DATA BLOCK:
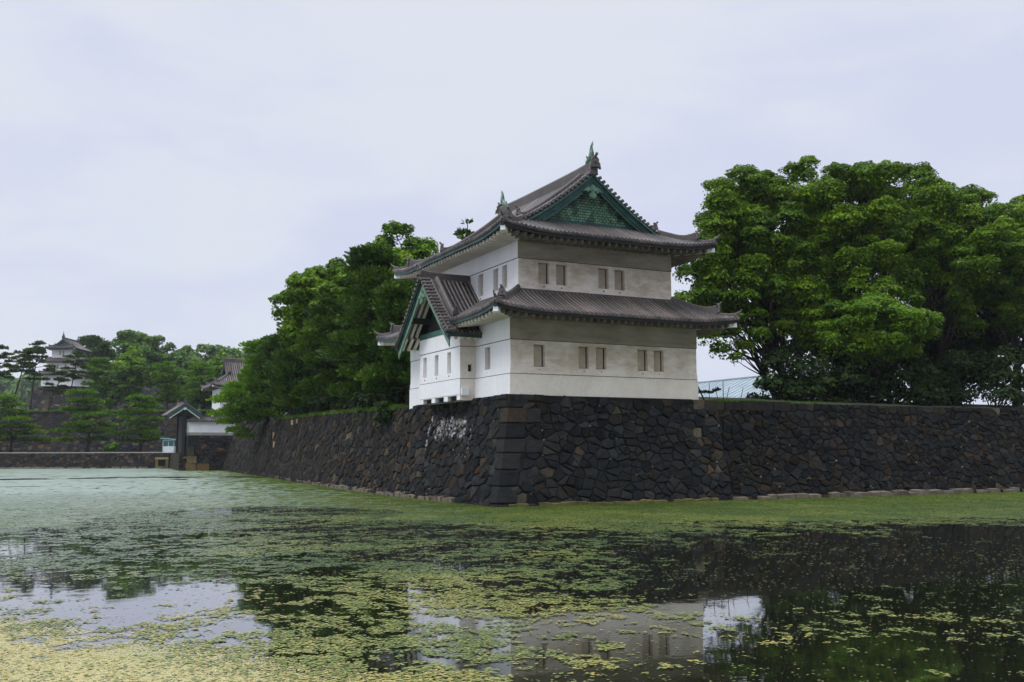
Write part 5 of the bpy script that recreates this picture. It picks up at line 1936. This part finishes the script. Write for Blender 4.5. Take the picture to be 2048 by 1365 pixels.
# gatehouse half hidden by the pines (ridge along X: built along Y and turned)
def small_storey(parent, x0, x1, y0, y1, z0, z1, wins, name='wall', nb=None):
    mb = MB()
    wall_face(mb, (x0, y0, 0), (1, 0, 0), (0, -1, 0), x1 - x0, z0, z1, wins.get('F', []), .2)
    wall_face(mb, (x0, y1, 0), (0, -1, 0), (-1, 0, 0), y1 - y0, z0, z1, wins.get('L', []), .2)
    wall_face(mb, (x1, y0, 0), (0, 1, 0), (1, 0, 0), y1 - y0, z0, z1, wins.get('R', []), .2)
    wall_face(mb, (x1, y1, 0), (-1, 0, 0), (0, 1, 0), x1 - x0, z0, z1, [], .2)
    for b in (nb or []):
        ring_band(mb, x0, x1, y0, y1, b, b + .05, .03, 1)
    mb.build(name, [M['plaster'], M['groove']], parent)
    for h in wins.get('F', []):
        window(parent, (x0, y0, 0), (1, 0, 0), (0, -1, 0), h, (0, 0, 0), .2, None, False)
    for h in wins.get('L', []):
        window(parent, (x0, y1, 0), (0, -1, 0), (-1, 0, 0), h, (0, 0, 0), .2, None, False)
    for h in wins.get('R', []):
        window(parent, (x1, y0, 0), (0, 1, 0), (1, 0, 0), h, (0, 0, 0), .2, None, False)


gh = empty('gatehouse', (20.3, 148.2, 2.8), math.pi / 2, label='white gatehouse with a grey tiled roof, half hidden behind a pine', cat='gatehouse')
# local +Y is world -X, local +X is world +Y
small_storey(gh, -4.2, 4.2, -9.2, 10.3, 0, 6.0, {'L': [(1.4, 2.5, 1.9, 3.9), (4, 5.1, 1.9, 3.9)]}, nb=[1.1])
gabled_hip_roof(gh, (-6.1, 6.1, -11.1, 12.2), 5.3, .50, .058, 3.2, up=.55, over=1.9, pitch=.4, rr=.13, dt=.7, detail=False, name='roof', fish_h=0)

# distant three-storey keep
KP = (-8.6, 316.2, 17.7)
kp = empty('castle_keep', KP, -R(26.5), label='distant three-storey white castle keep with green gable on the skyline', cat='keep')
small_storey(kp, -5.9, 5.0, -7.5, 9.5, 0, 4.2, {'F': [(1.6, 2.3, 1.6, 3.0), (5.2, 5.9, 1.6, 3.0)]}, 'lower_wall')
skirt_roof('lower_roof', kp, (-7.3, 6.4, -8.9, 10.9), 3.9, .42, .036, 2.5, up=.3, over=1.4, pitch=.5, rr=.16, dt=1.0)
small_storey(kp, -4.8, 3.9, -6.4, 8.4, 4.8, 8.6, {'F': [(2.2, 2.9, 5.6, 7.2), (3.3, 4.0, 5.6, 7.2), (5.9, 6.6, 5.6, 7.2)]}, 'middle_wall')
skirt_roof('middle_roof', kp, (-6.1, 5.2, -7.7, 9.7), 8.2, .42, .036, 2.4, up=.3, over=1.3, pitch=.5, rr=.16, dt=1.0)
small_storey(kp, -3.75, 2.85, -5.3, 7.3, 9.0, 13.0, {'F': [(2.4, 3.0, 10.4, 11.9), (3.5, 4.1, 10.4, 11.9)]}, 'upper_wall')
gabled_hip_roof(kp, (-5.4, 4.5, -6.9, 8.9), 12.6, .42, .05, 1.9, up=.35, over=1.5, pitch=.5, rr=.16, dt=1.0, detail=False, ridge_h=.7, fish_h=1.5)
kb = stone_wall('stone base under the distant keep', (-19.5, 315.4, 0), (-4.3, 307.6, 0), 5, 17.7, 1.3, 37, .4, .04, 2.0, thick=16, tone=2.2)

# long building with a blue grey sheet roof beyond the trees
bl = empty('long_building', (52, 44, 0), label='long building with a pale blue grey sheet roof behind the trees', cat='building')
mb = MB()
mb.box(45.5, 58.5, 30, 62, -1, 1.2)
mb.build('wall', M['booth_white'], bl, bl.location)
mb = MB()
for i in range(34):
    y0, y1 = 29 + i, 30 + i
    mb.quad((44.2, y0, .75), (44.2, y1, .75), (51.6, y1, 4.13), (51.6, y0, 4.13))
    mb.quad((51.6, y0, 4.13), (51.6, y1, 4.13), (59, y1, .75), (59, y0, .75))
    mb.beam((44.2, y0, .80), (51.6, y0, 4.18), .06, .06)
mb.box(51.4, 51.8, 28.9, 63.1, 4.06, 4.24)
mb.build('roof', M['blue_roof'], bl, bl.location)

# bare stakes beside the tower
gK = 'stakes on the wall beside the tower'
for i, (a, b, r, lab) in enumerate([
        ((15.24, 2, -1.5), (14.45, 2, .0), .05, 'thick stake leaning against the tower corner'),
        ((15.45, 2, -1.5), (15.5, 2, .0), .022, 'thin upright stake next to the thick leaning stake'),
        ((16.26, 2, -1.5), (16.02, 2, -.45), .022, 'short stake leaning left in the middle of the row'),
        ((16.6, 2, -1.5), (16.63, 2, .2), .026, 'tallest upright stake in the row'),
        ((16.75, 2, -1.5), (17.13, 2, -.22), .024, 'stake leaning right beside the tallest one'),
        ((17.91, 2, -1.5), (18.29, 2, -.22), .024, 'stake leaning right, last of the row from the tower')]):
    st = MB()
    st.tube([a, tuple((p + q_) / 2 + .01 for p, q_ in zip(a, b)), b], [r * 1.1, r, r * .8], 6)
    tag(st.build('stake', M['bark'], None, (a[0], a[1], -1.3)), lab, 'stake', gK).location = (a[0], a[1], -1.3)
rng = np.random.default_rng(77)
sp = empty('sapling', (14.7, 2.3, -1.3), label='small dark twisted sapling lying across the stakes', cat='sapling')
P = []
for c, r in (((14.9, 2.3, -.58), .22), ((15.35, 2.3, -.55), .28), ((15.8, 2.3, -.58), .2), ((16.45, 2.3, -.36), .22), ((16.2, 2.3, -.45), .14), ((14.55, 2.3, -.68), .12)):
    d = rng.normal(size=(130, 3)) * r * .55 * np.array([1.2, .6, .35]) + c
    P.append(d)
P = np.concatenate(P)
np_mesh('foliage', leaf_quads(rng, P, sphere_dirs(rng, len(P)), .07, .5) - np.array((14.7, 2.3, -1.3)), 4, rng.random(len(P)) * .5, LD, sp)
mb = MB()
mb.tube([(14.3, 2.3, -1.4), (14.4, 2.3, -.8), (14.9, 2.3, -.62), (15.8, 2.3, -.6), (16.5, 2.3, -.38)], [.06, .05, .045, .035, .02], 6)
mb.build('stem', M['bark'], sp, sp.location)

# ------------------------------------------------------------------ floating weed
rng = np.random.default_rng(900)


def lattice(x, y, s, seed):
    x, y = x / s, y / s
    xi, yi = np.floor(x).astype(np.int64), np.floor(y).astype(np.int64)
    fx, fy = x - xi, y - yi
    fx, fy = fx * fx * (3 - 2 * fx), fy * fy * (3 - 2 * fy)

    def h(a, b):
        v = (a * 374761393 + b * 668265263 + seed * 1442695041) & 0x7fffffff
        v = ((v ^ (v >> 13)) * 1274126177) & 0x7fffffff
        return ((v ^ (v >> 16)) & 0xffff) / 65535.0
    return (h(xi, yi) * (1 - fx) + h(xi + 1, yi) * fx) * (1 - fy) + (h(xi, yi + 1) * (1 - fx) + h(xi + 1, yi + 1) * fx) * fy


# cover of weed on the moat: bearing (tangent from the bank opposite the tower), distance in metres, cover 0..1
COVER = [(-.51, 200, 1), (-.51, 63, 1), (-.51, 44, .8), (-.51, 30, .5), (-.51, 23, .5), (-.51, 18.8, .42), (-.51, 16.7, .6), (-.51, 15, .85), (-.51, 12.9, .95),
         (-.36, 180, 1), (-.36, 80, 1), (-.36, 57, .85), (-.36, 44, .62), (-.36, 34, .5), (-.36, 29, .42), (-.36, 24, .36), (-.36, 20.8, .14), (-.36, 18.2, .18), (-.36, 15.8, .6), (-.36, 13.9, .88), (-.36, 12.9, .92),
         (-.21, 150, .95), (-.21, 100, 1), (-.21, 70, 1), (-.21, 52, .42), (-.21, 41, .46), (-.21, 30, .5), (-.21, 24, .5), (-.21, 20, .5), (-.21, 17.7, .36), (-.21, 15.4, .75), (-.21, 12.9, .92),
         (-.06, 57, 1), (-.06, 46, .9), (-.06, 38, .42), (-.06, 30, .5), (-.06, 24, .55), (-.06, 20, .55), (-.06, 17.1, .3), (-.06, 15.4, .6), (-.06, 12.9, .9),
         (.06, 50, 1), (.06, 42.5, .78), (.06, 36, .48), (.06, 29, .5), (.06, 23, .55), (.06, 20, .6), (.06, 17.1, .22), (.06, 15.4, .3), (.06, 13.9, .5), (.06, 12.9, .3),
         (.19, 57, 1), (.19, 46, 1), (.19, 41, .6), (.19, 35, .38), (.19, 30, .13), (.19, 24, .10), (.19, 21.5, .25), (.19, 19.4, .2), (.19, 16.7, .42), (.19, 15, .35), (.19, 12.9, .12),
         (.31, 57, 1), (.31, 46, 1), (.31, 40, .5), (.31, 36, .28), (.31, 32, .04), (.31, 24, .03), (.31, 19.4, .3), (.31, 17.1, .4), (.31, 15.4, .14), (.31, 13.9, .2), (.31, 12.9, .1),
         (.44, 62, 1), (.44, 47.5, 1), (.44, 43, .6), (.44, 38, .02), (.44, 26, .02), (.44, 20, .1), (.44, 16.7, .25), (.44, 14.6, .14), (.44, 12.9, .24),
         (.52, 66, 1), (.52, 46, .9), (.52, 42, .4), (.52, 36, .02), (.52, 20, .06), (.52, 15, .2), (.52, 12.9, .1),
         (-.8, 60, .9), (-.8, 20, .5), (.8, 40, .3), (.8, 20, .1), (0, 9, .5), (-.4, 9, .8), (.4, 9, .2)]
cov = np.array(COVER)
CX, CY = cov[:, 0] * 2.6, np.log(cov[:, 1]) * 3.2
VD = np.array([math.sin(yaw), math.cos(yaw)])
VR = np.array([math.cos(yaw), -math.sin(yaw)])
BANK = np.array([-25.158, -50.629])


def cover(u, D):
    x, y = u * 2.6, np.log(D) * 3.2
    num = np.zeros_like(x)
    den = np.zeros_like(x)
    for a, b, c in zip(CX, CY, cov[:, 2]):
        w = 1.0 / ((x - a) ** 2 + (y - b) ** 2 + .004) ** 1.6
        num += w * c
        den += w
    return num / den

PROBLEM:
Return only the lines from the start of the data through the line that contains "detail=False, name='roof', fish_h=0)", please, copying them exactly and omitting all pictures.

RESPONSE TO THE TASK:
Write part 5 of the bpy script that recreates this picture. It picks up at line 1936. This part finishes the script. Write for Blender 4.5. Take the picture to be 2048 by 1365 pixels.
# gatehouse half hidden by the pines (ridge along X: built along Y and turned)
def small_storey(parent, x0, x1, y0, y1, z0, z1, wins, name='wall', nb=None):
    mb = MB()
    wall_face(mb, (x0, y0, 0), (1, 0, 0), (0, -1, 0), x1 - x0, z0, z1, wins.get('F', []), .2)
    wall_face(mb, (x0, y1, 0), (0, -1, 0), (-1, 0, 0), y1 - y0, z0, z1, wins.get('L', []), .2)
    wall_face(mb, (x1, y0, 0), (0, 1, 0), (1, 0, 0), y1 - y0, z0, z1, wins.get('R', []), .2)
    wall_face(mb, (x1, y1, 0), (-1, 0, 0), (0, 1, 0), x1 - x0, z0, z1, [], .2)
    for b in (nb or []):
        ring_band(mb, x0, x1, y0, y1, b, b + .05, .03, 1)
    mb.build(name, [M['plaster'], M['groove']], parent)
    for h in wins.get('F', []):
        window(parent, (x0, y0, 0), (1, 0, 0), (0, -1, 0), h, (0, 0, 0), .2, None, False)
    for h in wins.get('L', []):
        window(parent, (x0, y1, 0), (0, -1, 0), (-1, 0, 0), h, (0, 0, 0), .2, None, False)
    for h in wins.get('R', []):
        window(parent, (x1, y0, 0), (0, 1, 0), (1, 0, 0), h, (0, 0, 0), .2, None, False)


gh = empty('gatehouse', (20.3, 148.2, 2.8), math.pi / 2, label='white gatehouse with a grey tiled roof, half hidden behind a pine', cat='gatehouse')
# local +Y is world -X, local +X is world +Y
small_storey(gh, -4.2, 4.2, -9.2, 10.3, 0, 6.0, {'L': [(1.4, 2.5, 1.9, 3.9), (4, 5.1, 1.9, 3.9)]}, nb=[1.1])
gabled_hip_roof(gh, (-6.1, 6.1, -11.1, 12.2), 5.3, .50, .058, 3.2, up=.55, over=1.9, pitch=.4, rr=.13, dt=.7, detail=False, name='roof', fish_h=0)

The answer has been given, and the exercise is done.